Calls were growing last night for an independent watchdog to monitor a controversial new £4m cement kiln. The huge 300ft kiln at Padeswood near Buckley is due to be fired up next month. It will burn chemical and plastic wastes as well as old tyres. The kiln will be monitored by owners Castle Cement and independent government body Environment Agency Wales. But campaigners fear more safeguards need to be put in place after environment protection officers failed to pick up on an earlier problem at the site. Castle recently closed one of its old kilns because it was releasing too many hazardous dioxins into the atmosphere.
The chairman of the works" liaison committee, Flintshire county councillor Derek Darlington, is now making a direct written appeal to villagers in Penyffordd. He wants them to urge the community council to contribute each year for extra monitoring and auditing of Castle"s results. The community council has so far not given a financial pledge - which equates to 4p a week from every elector in the village.

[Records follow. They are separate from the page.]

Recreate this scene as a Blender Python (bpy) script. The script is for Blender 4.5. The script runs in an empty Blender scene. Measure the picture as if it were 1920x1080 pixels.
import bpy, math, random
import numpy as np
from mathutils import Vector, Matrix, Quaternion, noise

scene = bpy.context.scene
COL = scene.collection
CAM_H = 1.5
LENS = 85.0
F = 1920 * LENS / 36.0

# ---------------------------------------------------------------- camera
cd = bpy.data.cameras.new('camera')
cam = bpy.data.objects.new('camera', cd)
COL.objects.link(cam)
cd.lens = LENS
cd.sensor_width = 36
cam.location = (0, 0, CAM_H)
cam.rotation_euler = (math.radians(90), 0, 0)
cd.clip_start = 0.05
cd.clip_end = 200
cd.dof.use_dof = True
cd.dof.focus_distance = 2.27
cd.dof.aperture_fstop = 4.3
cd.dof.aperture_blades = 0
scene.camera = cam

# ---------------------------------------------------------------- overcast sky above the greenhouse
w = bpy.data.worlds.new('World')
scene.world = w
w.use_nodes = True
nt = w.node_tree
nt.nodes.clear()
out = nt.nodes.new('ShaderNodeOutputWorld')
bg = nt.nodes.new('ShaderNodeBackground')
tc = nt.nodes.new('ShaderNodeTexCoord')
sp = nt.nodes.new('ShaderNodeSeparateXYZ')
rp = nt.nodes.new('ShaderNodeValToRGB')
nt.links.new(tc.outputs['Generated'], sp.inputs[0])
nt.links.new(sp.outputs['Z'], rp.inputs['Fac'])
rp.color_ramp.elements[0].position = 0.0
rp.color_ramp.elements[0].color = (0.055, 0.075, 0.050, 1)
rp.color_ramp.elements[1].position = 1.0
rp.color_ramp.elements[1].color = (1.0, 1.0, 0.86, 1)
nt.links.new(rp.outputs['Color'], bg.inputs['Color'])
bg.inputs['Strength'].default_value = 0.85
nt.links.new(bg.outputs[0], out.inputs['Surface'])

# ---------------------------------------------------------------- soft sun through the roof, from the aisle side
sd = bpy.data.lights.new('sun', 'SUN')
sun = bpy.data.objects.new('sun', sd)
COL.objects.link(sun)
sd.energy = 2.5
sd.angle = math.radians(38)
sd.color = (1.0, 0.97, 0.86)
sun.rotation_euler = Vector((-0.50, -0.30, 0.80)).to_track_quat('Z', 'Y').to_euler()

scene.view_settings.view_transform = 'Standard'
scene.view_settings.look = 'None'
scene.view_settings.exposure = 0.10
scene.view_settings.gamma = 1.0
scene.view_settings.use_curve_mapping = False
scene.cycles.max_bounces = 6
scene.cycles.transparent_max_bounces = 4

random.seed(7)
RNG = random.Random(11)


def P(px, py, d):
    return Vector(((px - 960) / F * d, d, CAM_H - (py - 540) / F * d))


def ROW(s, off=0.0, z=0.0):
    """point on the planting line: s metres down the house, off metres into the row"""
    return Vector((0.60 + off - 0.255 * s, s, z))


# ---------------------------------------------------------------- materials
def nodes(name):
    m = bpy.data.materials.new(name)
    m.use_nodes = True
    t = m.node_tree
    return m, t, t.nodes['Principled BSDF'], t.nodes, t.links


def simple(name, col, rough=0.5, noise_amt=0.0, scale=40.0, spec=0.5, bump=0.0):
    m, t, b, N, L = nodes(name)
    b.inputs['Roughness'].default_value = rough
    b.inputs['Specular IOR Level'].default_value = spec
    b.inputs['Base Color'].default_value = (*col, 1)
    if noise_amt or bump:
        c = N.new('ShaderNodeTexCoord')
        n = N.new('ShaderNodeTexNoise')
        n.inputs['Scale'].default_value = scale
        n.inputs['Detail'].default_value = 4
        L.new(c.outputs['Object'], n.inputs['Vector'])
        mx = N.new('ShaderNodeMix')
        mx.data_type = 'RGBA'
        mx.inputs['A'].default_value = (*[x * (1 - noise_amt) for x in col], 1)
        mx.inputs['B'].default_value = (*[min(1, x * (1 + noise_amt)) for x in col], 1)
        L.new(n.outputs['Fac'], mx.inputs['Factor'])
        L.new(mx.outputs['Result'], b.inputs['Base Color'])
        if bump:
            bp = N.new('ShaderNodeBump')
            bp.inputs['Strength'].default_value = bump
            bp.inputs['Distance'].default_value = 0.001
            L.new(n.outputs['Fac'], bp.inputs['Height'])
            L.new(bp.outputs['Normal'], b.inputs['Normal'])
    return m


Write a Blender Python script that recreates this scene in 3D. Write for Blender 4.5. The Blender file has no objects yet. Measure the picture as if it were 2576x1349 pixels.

Penyffordd"s other county councillor, Colin Bithell, is also worried that commissioning of the new kiln is approaching and no independent monitoring has been agreed" For the last six months or so, kiln 3 has obviously been unstable and now we know it put dioxins into the atmosphere above nationally agreed averages. We don"t really know how long that situation went on for and remember this was picked up by the company and not by the agency."
Mr Darlington says the community council has unanimously opposed an application by Castle to have a hazardous waste tip within the factory site, to dump waste dust from the kiln.
A spokesman at the Environment Agency said: "There is still a notice in place obliging Castle to keep kiln 3 closed and 1 and 2 kilns have been closed by the company in readiness for commissioning of kiln 4, which could take weeks or months. A decision on whether to prosecute Castle for excessive dioxin emissions from kiln 3 was still under consideration, he added.